Short problem | Strip the pictures and reproduce the rest of the listing exactly.

*** Collected material ***

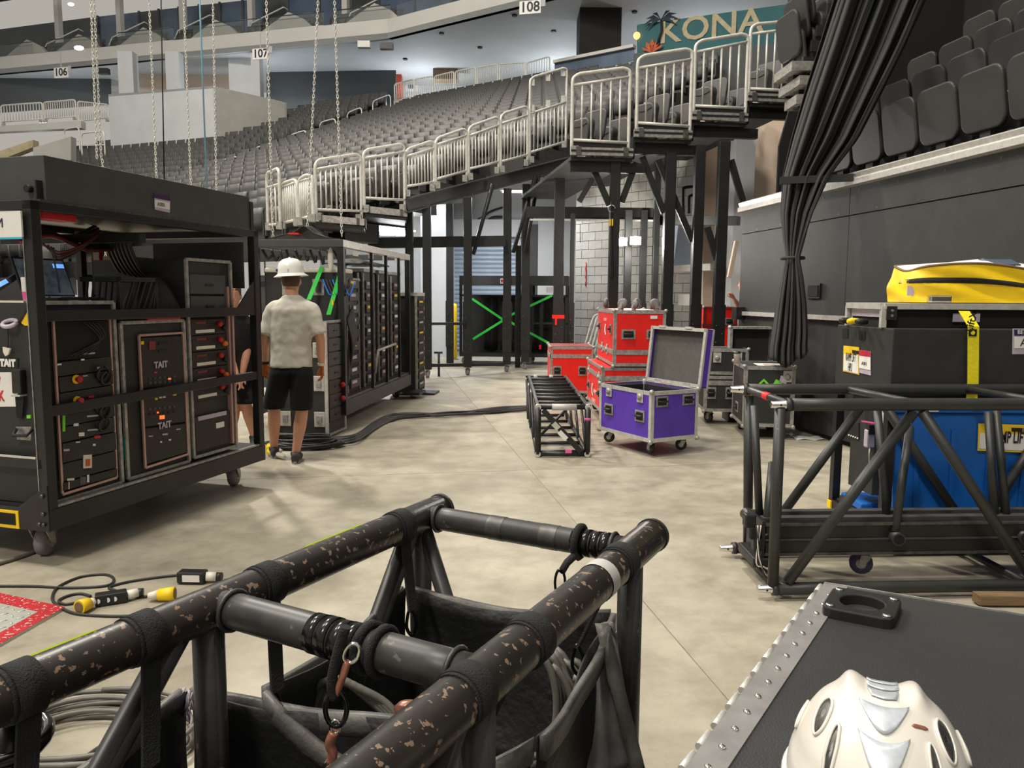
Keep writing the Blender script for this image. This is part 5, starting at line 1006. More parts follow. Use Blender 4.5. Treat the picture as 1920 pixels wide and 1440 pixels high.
def build_person(label, J, fwd, tops, bottoms, hard_hat=True, gloves=True, stripe=None):
    f = V(fwd).normalized(); s_ = V((f.y, -f.x, 0))                 # s_ = the figure's right
    o = thing('person', label, 'person', (J['hip'].x, J['hip'].y, 0)); UP = V((0, 0, 1))
    body = M(); hd = J['head']; hf = V(J.get('look', fwd)).normalized(); hs = V((hf.y, -hf.x, 0))
    # head: skull, jaw, nose, ears, neck
    ell(body, [(hd+UP*-.125+hf*.05, .03, .03, hs, hf), (hd+UP*-.115+hf*.035, .048, .055, hs, hf), (hd+UP*-.07+hf*.012, .064, .085, hs, hf), (hd-UP*.02, .073, .095, hs, hf), (hd+UP*.04, .076, .1, hs, hf), (hd+UP*.08, .068, .088, hs, hf), (hd+UP*.11, .045, .058, hs, hf), (hd+UP*.12, .02, .03, hs, hf)], 20)
    body.ball(hd+hf*.1-UP*.03, .017, 8, 6, (1, 1, 1.4))
    for e in (-1, 1): body.ball(hd+hs*.078*e-UP*.02-hf*.005, .022, 8, 6, (.5, .8, 1.5))
    nk = J['neck']; limb(body, [nk-UP*.05, nk+UP*.03, hd-UP*.09-hf*.01], [.07, .058, .055])
    tor = [(J['hip']-UP*.08, .14, .1), (J['hip'], .155, .11), (J['hip']+UP*.16, .14, .1), (J['hip'].lerp(nk, .6), .155, .11), (J['hip'].lerp(nk, .82), .165, .1), (nk-UP*.03, .1, .075)]
    ell(body, [(c, a, b_, s_, f) for c, a, b_ in tor])
    for e, S in ((1, 'r'), (-1, 'l')):
        sh, el, wr_ = J['sh'+S], J['el'+S], J['wr'+S]; limb(body, [sh.lerp(nk, .25), sh, sh.lerp(el, .5), el, el.lerp(wr_, .45), wr_], [.06, .058, .05, .042, .04, .027])
        if not gloves: hand(body, wr_, wr_-el, f-s_*e*.2, -s_*e)
        hp, kn, an = J['hp'+S], J['kn'+S], J['an'+S]; limb(body, [hp+UP*.05, hp.lerp(kn, .4), kn+UP*.06, kn, kn.lerp(an, .35), kn.lerp(an, .75), an, V((an.x, an.y, .04))], [.09, .082, .06, .056, .058, .042, .036, .04])
    bo_ = part('body', body, 'skin', o, world=True); fuse(bo_, .009, 3)
    # clothes
    sh_ = M(); z0 = J['hip']-UP*.05; tc_ = J.get('hem', 0)
    ell(sh_, [(z0-UP*.0, .185, .135, s_, f), (z0+UP*.03, .185, .135, s_, f), (J['hip']+UP*.16, .178, .128, s_, f), (J['hip'].lerp(nk, .55), .185, .132, s_, f), (J['hip'].lerp(nk, .8), .19, .122, s_, f), (nk-UP*.035, .125, .085, s_, f), (nk+UP*.012, .068, .064, s_, f)], 28)
    for e, S in ((1, 'r'), (-1, 'l')):
        sh, el = J['sh'+S], J['el'+S]; limb(sh_, [sh.lerp(nk, .45)-UP*.02, sh, sh.lerp(el, .45), sh.lerp(el, .86)], [.07, .07, .068, .075], 14)
    so_ = part('t_shirt', sh_, tops, o, world=True); fuse(so_, .011, 5); crease(so_, .02)
    sm = M(); ell(sm, [(J['hip']-UP*.1, .175, .13, s_, f), (J['hip']-UP*.02, .172, .128, s_, f), (J['hip']+UP*.05, .16, .12, s_, f)], 24)
    for e, S in ((1, 'r'), (-1, 'l')):
        hp, kn = J['hp'+S], J['kn'+S]; ell(sm, [(kn+UP*.02, .098, .1, s_, f), (kn+UP*.05, .1, .1, s_, f), (hp.lerp(kn, .45), .105, .11, s_, f), (hp, .1, .115, s_, f), (hp+UP*.07, .085, .1, s_, f)], 20)
    fuse(part('shorts', sm, bottoms, o, world=True), .011, 4)
    for e, S in ((1, 'r'), (-1, 'l')):
        an = J['an'+S]; ff = J.get('ft'+S, f); a = M(); foot(a, an, ff); a.path([V((an.x, an.y, .07)), V((an.x, an.y, .1))], .05, 12); q = part('shoe', a, 'shoe', o, world=True); fuse(q, .008, 3); b_ = M(); sole(b_, an, ff); part('sole', local(b_, o), 'sole', q)
        if gloves:
            h_ = M(); hand(h_, J['wr'+S], (J['wr'+S]-J['el'+S])*.6-UP*.1, f*.8-s_*e*.3, -s_*e*.8+f*.2, .6); g_ = part('glove', h_, 'glove', o, world=True); fuse(g_, .006, 2)
            c_ = J['wr'+S]; part('cuff', local(M().path([c_-V((0, 0, .012)), c_+V((0, 0, .012))], .036, 12), o), 'milk_white' if e > 0 else 'webbing', g_)
    hr = M(); ell(hr, [(hd-UP*.06-hf*.03, .066, .07, hs, hf), (hd-UP*.01-hf*.012, .08, .092, hs, hf), (hd+UP*.05-hf*.005, .082, .102, hs, hf), (hd+UP*.1, .06, .075, hs, hf), (hd+UP*.128, .02, .03, hs, hf)], 18)
    part('hair', hr, 'hair', o, world=True)
    if hard_hat:
        hh = M(); c = hd+UP*.035; tlt = MX.Rotation(-.06, 3, 'Y')
        hh.lathe([(.118, -.005), (.118, .004), (.116, .018), (.115, .03), (.111, .075), (.098, .112), (.07, .138), (.035, .15), (.0, .152)], 28, c, tlt)
        h_ = part('hard_hat', hh, 'hardhat', o, world=True); part('ridge', local(M().path([c+tlt @ (hf*(.108*math.cos(a))+UP*(.03+.122*math.sin(a))) for a in [PI*i/12 for i in range(13)]], .01, 6), o), 'hardhat', h_)
        part('brim', local(M().lathe([(.11, 0), (.128, -.004), (.15, -.012), (.151, -.008), (.13, .006), (.112, .02)], 28, c, tlt, cap=False), o), 'hardhat', h_); part('decal', local(M().ball(c+tlt @ (-hs*.108-hf*.04+UP*.05), .014, 8, 6), o), 'navy', h_)
    if stripe:
        for e, S in ((1, 'r'), (-1, 'l')):
            sh, el = J['sh'+S], J['el'+S]; m_ = sh.lerp(el, .35); part('stripe', local(M().path([m_-(el-sh)*.12, m_+(el-sh)*.12], .086, 14), o), stripe, so_)
    return o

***

Result of this exercise |
Keep writing the Blender script for this image. This is part 5, starting at line 1006. More parts follow. Use Blender 4.5. Treat the picture as 1920 pixels wide and 1440 pixels high.
def build_person(label, J, fwd, tops, bottoms, hard_hat=True, gloves=True, stripe=None):
    f = V(fwd).normalized(); s_ = V((f.y, -f.x, 0))                 # s_ = the figure's right
    o = thing('person', label, 'person', (J['hip'].x, J['hip'].y, 0)); UP = V((0, 0, 1))
    body = M(); hd = J['head']; hf = V(J.get('look', fwd)).normalized(); hs = V((hf.y, -hf.x, 0))
    # head: skull, jaw, nose, ears, neck
    ell(body, [(hd+UP*-.125+hf*.05, .03, .03, hs, hf), (hd+UP*-.115+hf*.035, .048, .055, hs, hf), (hd+UP*-.07+hf*.012, .064, .085, hs, hf), (hd-UP*.02, .073, .095, hs, hf), (hd+UP*.04, .076, .1, hs, hf), (hd+UP*.08, .068, .088, hs, hf), (hd+UP*.11, .045, .058, hs, hf), (hd+UP*.12, .02, .03, hs, hf)], 20)
    body.ball(hd+hf*.1-UP*.03, .017, 8, 6, (1, 1, 1.4))
    for e in (-1, 1): body.ball(hd+hs*.078*e-UP*.02-hf*.005, .022, 8, 6, (.5, .8, 1.5))
    nk = J['neck']; limb(body, [nk-UP*.05, nk+UP*.03, hd-UP*.09-hf*.01], [.07, .058, .055])
    tor = [(J['hip']-UP*.08, .14, .1), (J['hip'], .155, .11), (J['hip']+UP*.16, .14, .1), (J['hip'].lerp(nk, .6), .155, .11), (J['hip'].lerp(nk, .82), .165, .1), (nk-UP*.03, .1, .075)]
    ell(body, [(c, a, b_, s_, f) for c, a, b_ in tor])
    for e, S in ((1, 'r'), (-1, 'l')):
        sh, el, wr_ = J['sh'+S], J['el'+S], J['wr'+S]; limb(body, [sh.lerp(nk, .25), sh, sh.lerp(el, .5), el, el.lerp(wr_, .45), wr_], [.06, .058, .05, .042, .04, .027])
        if not gloves: hand(body, wr_, wr_-el, f-s_*e*.2, -s_*e)
        hp, kn, an = J['hp'+S], J['kn'+S], J['an'+S]; limb(body, [hp+UP*.05, hp.lerp(kn, .4), kn+UP*.06, kn, kn.lerp(an, .35), kn.lerp(an, .75), an, V((an.x, an.y, .04))], [.09, .082, .06, .056, .058, .042, .036, .04])
    bo_ = part('body', body, 'skin', o, world=True); fuse(bo_, .009, 3)
    # clothes
    sh_ = M(); z0 = J['hip']-UP*.05; tc_ = J.get('hem', 0)
    ell(sh_, [(z0-UP*.0, .185, .135, s_, f), (z0+UP*.03, .185, .135, s_, f), (J['hip']+UP*.16, .178, .128, s_, f), (J['hip'].lerp(nk, .55), .185, .132, s_, f), (J['hip'].lerp(nk, .8), .19, .122, s_, f), (nk-UP*.035, .125, .085, s_, f), (nk+UP*.012, .068, .064, s_, f)], 28)
    for e, S in ((1, 'r'), (-1, 'l')):
        sh, el = J['sh'+S], J['el'+S]; limb(sh_, [sh.lerp(nk, .45)-UP*.02, sh, sh.lerp(el, .45), sh.lerp(el, .86)], [.07, .07, .068, .075], 14)
    so_ = part('t_shirt', sh_, tops, o, world=True); fuse(so_, .011, 5); crease(so_, .02)
    sm = M(); ell(sm, [(J['hip']-UP*.1, .175, .13, s_, f), (J['hip']-UP*.02, .172, .128, s_, f), (J['hip']+UP*.05, .16, .12, s_, f)], 24)
    for e, S in ((1, 'r'), (-1, 'l')):
        hp, kn = J['hp'+S], J['kn'+S]; ell(sm, [(kn+UP*.02, .098, .1, s_, f), (kn+UP*.05, .1, .1, s_, f), (hp.lerp(kn, .45), .105, .11, s_, f), (hp, .1, .115, s_, f), (hp+UP*.07, .085, .1, s_, f)], 20)
    fuse(part('shorts', sm, bottoms, o, world=True), .011, 4)
    for e, S in ((1, 'r'), (-1, 'l')):
        an = J['an'+S]; ff = J.get('ft'+S, f); a = M(); foot(a, an, ff); a.path([V((an.x, an.y, .07)), V((an.x, an.y, .1))], .05, 12); q = part('shoe', a, 'shoe', o, world=True); fuse(q, .008, 3); b_ = M(); sole(b_, an, ff); part('sole', local(b_, o), 'sole', q)
        if gloves:
            h_ = M(); hand(h_, J['wr'+S], (J['wr'+S]-J['el'+S])*.6-UP*.1, f*.8-s_*e*.3, -s_*e*.8+f*.2, .6); g_ = part('glove', h_, 'glove', o, world=True); fuse(g_, .006, 2)
            c_ = J['wr'+S]; part('cuff', local(M().path([c_-V((0, 0, .012)), c_+V((0, 0, .012))], .036, 12), o), 'milk_white' if e > 0 else 'webbing', g_)
    hr = M(); ell(hr, [(hd-UP*.06-hf*.03, .066, .07, hs, hf), (hd-UP*.01-hf*.012, .08, .092, hs, hf), (hd+UP*.05-hf*.005, .082, .102, hs, hf), (hd+UP*.1, .06, .075, hs, hf), (hd+UP*.128, .02, .03, hs, hf)], 18)
    part('hair', hr, 'hair', o, world=True)
    if hard_hat:
        hh = M(); c = hd+UP*.035; tlt = MX.Rotation(-.06, 3, 'Y')
        hh.lathe([(.118, -.005), (.118, .004), (.116, .018), (.115, .03), (.111, .075), (.098, .112), (.07, .138), (.035, .15), (.0, .152)], 28, c, tlt)
        h_ = part('hard_hat', hh, 'hardhat', o, world=True); part('ridge', local(M().path([c+tlt @ (hf*(.108*math.cos(a))+UP*(.03+.122*math.sin(a))) for a in [PI*i/12 for i in range(13)]], .01, 6), o), 'hardhat', h_)
        part('brim', local(M().lathe([(.11, 0), (.128, -.004), (.15, -.012), (.151, -.008), (.13, .006), (.112, .02)], 28, c, tlt, cap=False), o), 'hardhat', h_); part('decal', local(M().ball(c+tlt @ (-hs*.108-hf*.04+UP*.05), .014, 8, 6), o), 'navy', h_)
    if stripe:
        for e, S in ((1, 'r'), (-1, 'l')):
            sh, el = J['sh'+S], J['el'+S]; m_ = sh.lerp(el, .35); part('stripe', local(M().path([m_-(el-sh)*.12, m_+(el-sh)*.12], .086, 14), o), stripe, so_)
    return o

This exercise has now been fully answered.